Soils are essential ecosystems that deliver valuable services such as the provision of food, energy and raw materials, carbon sequestration, water purification and infiltration, nutrient regulation, pest control and recreation. Therefore, soil is crucial for fighting climate change, protecting human health, safeguarding biodiversity and ecosystems and ensuring food security. Healthy soils are a key enabler to achieve the objectives of the European Green Deal such as climate neutrality, biodiversity restoration, zero pollution, healthy and sustainable food systems and a resilient environment.
Soil protection has not been subject to a specific legislative instrument at EU level. There is no binding overarching framework that strategically defines policy priorities or parameters for soil protection. Soil protection outcomes in the other laws are mostly derived as a consequence of delivering environmental objectives that are not explicitly soil focused, such as reducing contamination, offsetting GHG emissions, and preventing other environmental threats. The lack of a comprehensive and coherent policy framework to protect land and soil is a key gap that reduces the effectiveness of the existing incentives and measures and may limit Europe’s ability to achieve future objectives.

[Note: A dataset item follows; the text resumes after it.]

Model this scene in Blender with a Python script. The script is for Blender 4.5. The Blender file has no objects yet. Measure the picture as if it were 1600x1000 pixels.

Hence, a new policy framework is needed because the 2006 EU Soil Thematic Strategy is no longer adapted to the policy context of today and the improved scientific knowledge base, while there is a high risk that the EU will fail its Green Deal and international objectives.
In this context, the European Commission launched an online public consultation (https://ec.europa.eu/info/law/better-regulation/have-your-say/initiatives/12634-Healthy-soils-new-EU-soil-strategy/public-consultation ) on the development of a new EU Soil Strategy. This is the last of a set of public consultations on different ecosystems delivering on the specific commitments in the EU Biodiversity Strategy 2030.
The new Soil Strategy will provide the overarching framework and the concrete pathway towards achieving the following objectives:
- Step up efforts to protect soil fertility and reduce soil erosion
- Increase soil organic matter and restore carbon-rich ecosystems
- Protect and enhance soil biodiversity
- Reduce the rate of land take, urban sprawl and sealing to achieve no net land take by 2050
- Progress in identifying and remediating contaminated sites and address diffuse contamination
- Address the growing threat of desertification
- Achieve land degradation neutrality by 2030
These developments on the European Soil policy and regulatory framework, including contaminated land management, provide a unique opportunity for CERESiS project, that will ensure a solid regulatory background for the project’s expected solution and results, for integrated biofuel production pathways, through land decontamination / phytoremediation.